Eve Minuk and I met to set up a class blog for 2 blocks of Hum 9 that she shares with Linda Watson. The first question was "which service will we use?" Eve had a list of "gotta haves" for this project:
- a clean, easy to navigate presentation,
- easy to set up easy to maintain
- no complicated password and ID management to get the students to participate
- a way to moderate posts/comments by the kids,
- a place to record homework
- a place for a class scribe
- an easy way to personalize the site
We ended up choosing Blogger because we could get most of what Eve was looking for, without a lot of set up and maintenance issues. Eve created a "Hum Along" blog to serve her 2 classes and a second "Homework" page that feeds info to the first.
She opted to set up the following features:
A header that identified the group, (which gave us an excuse to create a contest to replace it with something created by students!)
A "blog roll" section where she will post a question of the day. - She will be asking 5-6 students per class to comment on the reflection question. This keeps the posts to a manageable level, but gives everyone a chance to participate - eventually. (She has "comment moderation" enabled so student comments do not get posted until Eve has read them first. Using the "name/URL" option, she has students give their first name + initial. (One student was very shy - we gave her the ID "Agent 59".)
Eve added the polling widget so she could get some immediate feedback from students on a content related question: Was Napoleon a hero?
We also added a Youtube widget so she could post a current event of the week for classroom discussion.

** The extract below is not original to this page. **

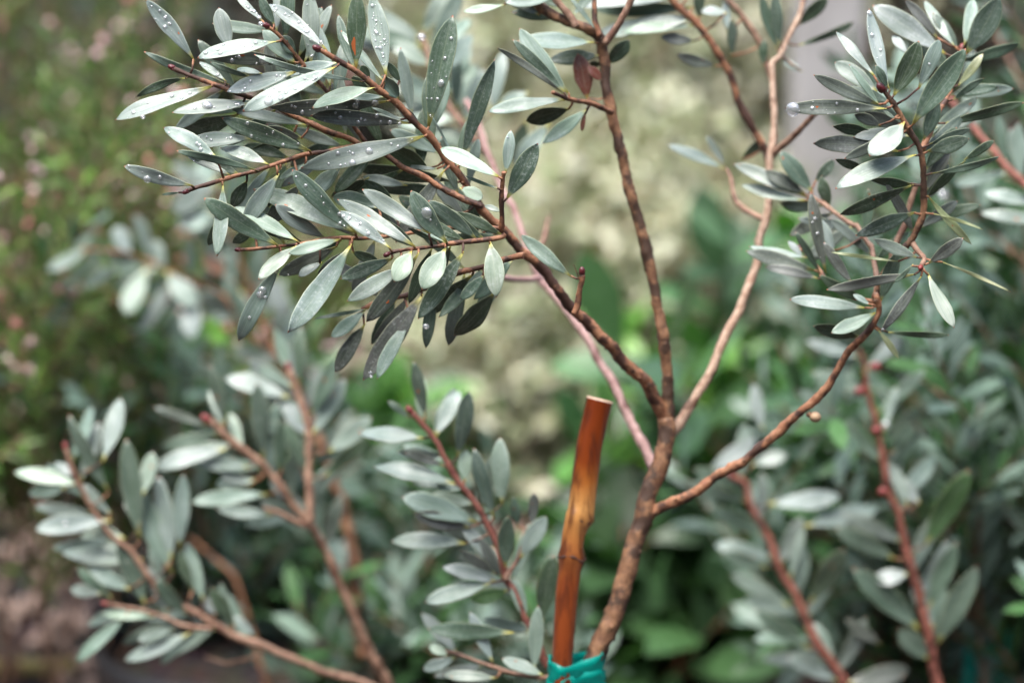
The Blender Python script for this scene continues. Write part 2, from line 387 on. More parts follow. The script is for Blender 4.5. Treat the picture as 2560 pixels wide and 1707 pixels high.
# ---------------------------------------------------------------- traced leaves: tile branch base-x base-y tip-x tip-y width tone hue [options]
LV = '''
A T1 650 480 262 5 130 .05 s d12
A T9 930 400 835 65 150 .3 s d4
A T9 1310 325 700 440 140 .9 s d22 z4
A T1 930 665 255 415 78 -.35 g b-.12
A T1 590 610 175 750 70 -.4 d b.2
A T1 780 680 35 908 150 .8 s d16 z4
A T1 1120 810 505 888 122 .75 s d14 B.2:-.1:1.2 z4
A T1 900 640 665 465 60 1 s d4 B.3:0:1.1 B.75:0:.8
A T9 1090 605 765 490 48 -.5 g
A T9 1450 500 745 450 112 -.5 u d18
A T9 1180 580 970 530 60 .9 s d5
A T9 1440 565 905 710 152 .5 s d30 z4
B MA 445 523 -257 870 152 .85 s d28 B.6:.2:.7 z3
A T9 1190 175 960 -60 62 .85 s d14 B.4:0:1.0 B.15:0:1.2
A T9 1280 205 1165 -20 90 -.2 g
B MA 372 400 -140 -40 108 .95 s d20 B.35:0:1.3 B.7:0:.8
A T9 1440 500 1185 240 150 .4 p
A T9 1450 435 1325 295 110 -.1 g w-.8
B T9 240 520 230 -60 152 .15 s d10
B T9 400 690 300 200 122 .45 m
B MA 597 550 612 -35 166 -.1 d o
B MA 832 605 715 -50 168 .5 s d40 B.28:0:.8
B MA 826 655 480 235 62 .9 p
B MA 645 642 -167 465 52 -.35 s d8
B MA 745 688 262 822 140 .95 p B0 z4
B MA 850 795 -80 832 142 -.4 u d18 z1
B MA 1025 968 280 935 130 -.35 u d24 B.5:0:.8 B.3:-.2:.7
B MA 962 945 720 840 30 .2 p
B MA 932 788 812 602 130 -.2 g w.9
B MA 1098 970 930 815 86 -.2 s w.8
B MA 945 650 850 500 70 -.5 d
B MA 705 620 640 520 80 -.6 d
B MA 700 700 560 610 80 -.6 d
B MA 1162 1010 1350 165 212 -.1 g d26 v
E MA 5 1280 270 510 132 -.25 g m.5
B MA 1380 1270 1200 930 20 0 m
B MA 1130 1068 205 1303 176 .4 s d26 B.45:.05:1.9 B.22:-.4:.7 B.1:.1:.6 z6
B MA 1128 1068 870 1172 75 .7 p m.5
B MA 1180 1330 850 1160 165 -.8 d
B MA 1400 1430 598 1332 118 -.8 d
B MA 1250 1325 972 1303 38 .3 s
E T7 315 1392 -146 1155 132 .9 p
A T1 1000 890 515 1015 150 -.7 d
A T2 1562 1185 870 937 146 -.3 g d18 m.3 z6
A T1 1540 985 975 868 95 .1 s
A T1 1110 1085 590 1130 132 .4 p d10
A T2 830 1240 388 990 132 .4 s d16 z5
A T2 1150 1342 550 1210 68 -.3 g z5
A T2 940 1382 580 1215 72 .6 s d6
A T2 1230 1292 835 1140 112 .8 s m.8 d5
A T2 640 1458 118 1313 112 -.3 s d9 B.48:.1:1.1 z3
A T2 540 1508 388 1525 26 0 g
A T2 1530 1280 1310 1398 62 .4 p
A T2 1330 1320 1190 1420 20 -.3 y
A T1 1400 1100 1050 1200 100 -.7 d
A T1 1500 1090 1200 1010 100 -.4 u
C T2 1065 215 930 430 110 -.6 d
C T2 870 245 835 800 126 .5 s s.62:.3:.05:.35 m.7
C T3 1305 735 748 388 166 -.3 g m.3 z8
C T3 1465 705 960 430 130 .55 p z4
C T3 860 500 742 725 82 -.5 d
C T3 1120 590 935 710 90 -.5 d
C T2 1310 170 1040 560 150 0 s
C T2 1480 240 1190 560 150 -.4 u m.4
D T3 605 640 -202 288 178 .45 p m.8 z9
D T3 600 640 113 163 152 -.3 g d14 m.3 z10
D T3 470 685 92 790 102 .6 p z6
D T3 130 735 -152 988 128 .85 p z6
C T3 1330 870 970 1475 152 -.3 s d8 B.35:.2:2.0 B.4:-.6:1.0 B.1:0:1.2
D T3 455 735 -10 955 122 -.4 u d5
D T3 562 720 100 1392 190 .5 m m1 z8
D T3 545 760 300 955 85 -.3 u
D T3 330 865 150 965 80 .9 s
D T4 870 757 458 455 116 .5 s d26 z8
D T4 1060 742 443 358 132 .7 s d4 z6
D T4 1180 645 650 288 140 .45 s z5
D T4 1312 712 1033 323 172 -.25 g d8 m.3 z7
D MA 1292 138 918 692 150 .1 u m.6 z5
D T4 1302 717 1035 520 96 .7 p
D T4 1250 712 1010 600 42 -.3 d
D MA 1535 692 1502 398 106 -.5 g m.8 z3
D MA 1408 283 1585 360 112 .6 p z3
D T3 905 410 668 232 100 -.6 d
D T3 790 440 418 352 152 .2 g
D T3 700 200 388 345 105 -.8 d
D T3 470 110 250 335 132 .1 s m.4
D MA 1000 265 645 190 90 .2 s
D MA 1410 500 1225 432 122 -.4 g
D T3 560 780 765 860 90 -.4 d
D T4 890 832 475 985 122 -.35 g m.4
D T4 1032 778 905 1007 166 .9 p z4
D T4 1300 752 1125 1063 192 .8 p m.3 z4
D T4 1442 780 1093 1292 160 .1 g m1 z3
D T4 1090 788 678 1315 152 -.4 u m.5 z3
D T4 965 895 543 1162 142 .3 s m.7
D T5 1520 955 1085 1305 142 -.6 d
F T5 195 955 8 1150 95 .15 g m.6
F T4 235 705 280 1123 172 .65 p m.7
F MA 272 660 130 558 62 .7 p
F T8 880 982 488 653 122 .2 m m.4
F T5 282 1088 -40 1440 172 -.5 d
E T7 358 1365 402 1030 102 .1 s d2
E T7 362 1568 602 1148 172 -.3 g m.9
E T7 310 1480 45 1378 32 0 g
F T7 325 468 195 418 52 .5 p
G T5 1150 410 712 490 34 .2 g
G T5 1115 420 850 630 112 .45 m m.7
G T5 1110 525 872 900 132 0 u m.7 d3
G T5 1560 300 1100 955 190 .1 u m.8 B.9:-.4:1.0
G T5 1470 480 1215 945 120 .7 m m1
E MB 1068 335 474 340 150 .6 m m.4 z3
E MB 1105 435 708 462 132 .1 g m.6
E MB 1160 505 1320 335 132 -.7 d
E MBb 862 745 470 230 150 0 s
E MBb 832 738 425 338 90 -.2 g
E MBb 820 745 305 398 62 0 u
E MBb 845 778 232 858 116 .7 m
E MBb 1005 848 655 1112 122 .35 m m.5
E MBb 870 850 525 945 130 -.8 d
E MB 1110 500 1000 505 60 -.6 d
E MB 1000 790 925 440 165 -.1 k
E MB 1110 640 1010 530 90 0 k
E MBb 985 880 955 1025 40 .1 k
E T6c 700 960 430 1290 150 .4 m
E T6c 520 940 410 1250 130 -.4 d
E T6c 250 900 335 410 120 .3 s
E T6c 540 720 330 820 110 .6 m
E MB 625 125 330 -30 112 .3 s m.5
E MB 365 35 28 78 70 .65 p
E MBe 1090 262 860 -20 42 .2 m
E MBe 1075 230 1040 60 40 0 g
E C2 1868 132 1095 235 160 .95 s m.4
E C2 1857 200 1290 250 95 .7 p
E C2 1840 60 1080 70 120 -.4 g
E C2 1800 -20 950 40 120 .6 s
H C2 345 155 335 -60 92 -.6 d
H C2 560 110 360 85 100 .9 s
H C2 310 325 40 288 100 0 u
H C2 485 522 172 438 102 -.15 u m.4
H C3 592 455 590 175 82 -.2 g
H C3 560 255 545 10 72 .4 s
H C 842 525 840 325 76 -.6 d
H C 972 375 925 -40 112 -.2 g
H C 955 405 815 -20 84 -.1 g
H C 1112 205 1325 10 116 -.6 d
H C 1100 362 1560 175 66 -.5 d
H C 1150 565 1000 470 66 .8 s
H C2 668 1262 808 1115 84 -.7 d
H C6 1180 1545 638 1268 122 .45 s
H C6 1175 1522 868 1338 112 0 u
J C6 1182 195 698 55 96 .8 p
H C6 1232 1510 978 1200 150 -.1 g
H C6 1240 1430 1382 1265 92 -.2 g
J C6 1362 252 1288 18 102 -.7 d
J C6 1335 765 1210 155 112 -.1 u d4 B.5:0:1.1 B.68:0:1.1
J C6 1402 605 1290 340 92 .6 s
J C6 1550 855 1318 535 92 -.2 u
J C7 1292 765 1088 458 62 -.4 g
J C7 1252 745 732 588 132 .1 u
J C7 1205 645 748 548 66 .85 s
J C7 1282 805 878 710 92 .25 u
J C7 1150 640 1045 510 60 .7 s
J C5 540 -50 108 -240 92 .6 m
J C5 548 -70 395 -310 62 .2 s
K C7 330 980 -40 798 92 -.7 d
K DB 335 1035 -254 968 116 .5 s m.5
K DB 407 1070 52 1222 112 .75 p m.4
K DB 292 1262 -80 1178 112 -.6 d
K DB 362 1010 238 928 52 .5 m
K E2 725 770 58 902 92 -.35 u
K DB 442 995 560 608 132 -.4 g
K E2 772 772 448 1212 96 .1 u m.6 B.95:.1:.8
K E2 812 762 988 1165 118 1 p
K E2 808 692 1057 502 112 -.45 u
K E2 912 668 1432 902 30 .2 y
K DB 482 1222 972 1250 54 -.5 d
K DB 415 1195 592 1432 54 0 y
K E2 600 672 75 595 32 .2 y
K E2 742 645 408 498 102 0 s
K E1 722 282 262 468 132 -.1 g m1
K E1 702 68 158 302 112 -.4 d m.5
K E1 812 152 1182 522 68 0 y
K E1 842 292 1232 418 27 .1 y
K E2 700 690 560 830 40 -.1 g
I E1 540 762 717 353 182 -.25 d v
I E1 520 722 393 55 112 .85 s d10
I E1 402 605 133 218 88 .95 s
I E1 502 695 398 530 72 -.4 g
I E1 442 835 203 523 62 0 m
I E1 690 985 1062 428 202 -.15 g v m.3 z3
I E1 738 705 912 318 132 .05 s B.5:0:.8
I F1 960 430 415 38 192 .45 s m.6
I F1 895 310 648 8 92 .1 u
I F1 1040 385 838 -35 94 1 s
I F1 1110 435 1342 8 212 -.2 g m.4
I F1 1095 365 1212 -35 122 .9 s
I E1 492 852 -272 840 132 0 u d12 z4
I E1 445 828 -82 610 112 -.1 u
I E1 565 935 470 870 32 .2 p
I E1 420 1060 68 998 92 -.5 d
I E1 450 990 238 905 92 -.3 u
I E1 630 958 350 1208 200 .9 s b-.2 z4
I E1 722 1213 96 1457 152 .8 s m.5 z4
I E1 560 1065 172 1245 92 -.2 u
I E1 600 1190 -57 1120 150 .1 u m.4
I E1 340 1342 88 1262 72 -.6 d
I E1 800 1192 1112 1098 132 -.2 g
I E1 810 1140 1140 1020 70 -.3 g
I F1 932 972 1530 820 92 -.5 d
I F1 1002 792 1227 633 62 -.4 g
I F1 1042 682 1237 430 76 .1 y
I E1 1095 1255 1332 1103 72 -.5 d
I E1 832 1362 1357 1238 62 -.3 g
I E1 1110 1260 858 1520 92 -.6 d
I F1 780 1108 885 790 132 -.2 g
I E1 702 1442 380 1400 82 -.6 d
I F1 662 432 555 268 84 .9 s
I F1 420 720 110 480 150 .5 s
I F1 700 560 740 440 70 -.5 d
'''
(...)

The blog also pulls the homework posts from a sister blog we set up so students would not have to check a separate blog. (We used the gadget called: "Blogger posts and categories" The gadget description says "Just enter your a blog name to display posts and labels (categories), with navigation on label. A simple way to have a blog anywhere...." [This gadget stopped working recently, and was replaced with a Tabbed news feed ]
We added a "this day in history" gadget so students could have another topic for class discussion.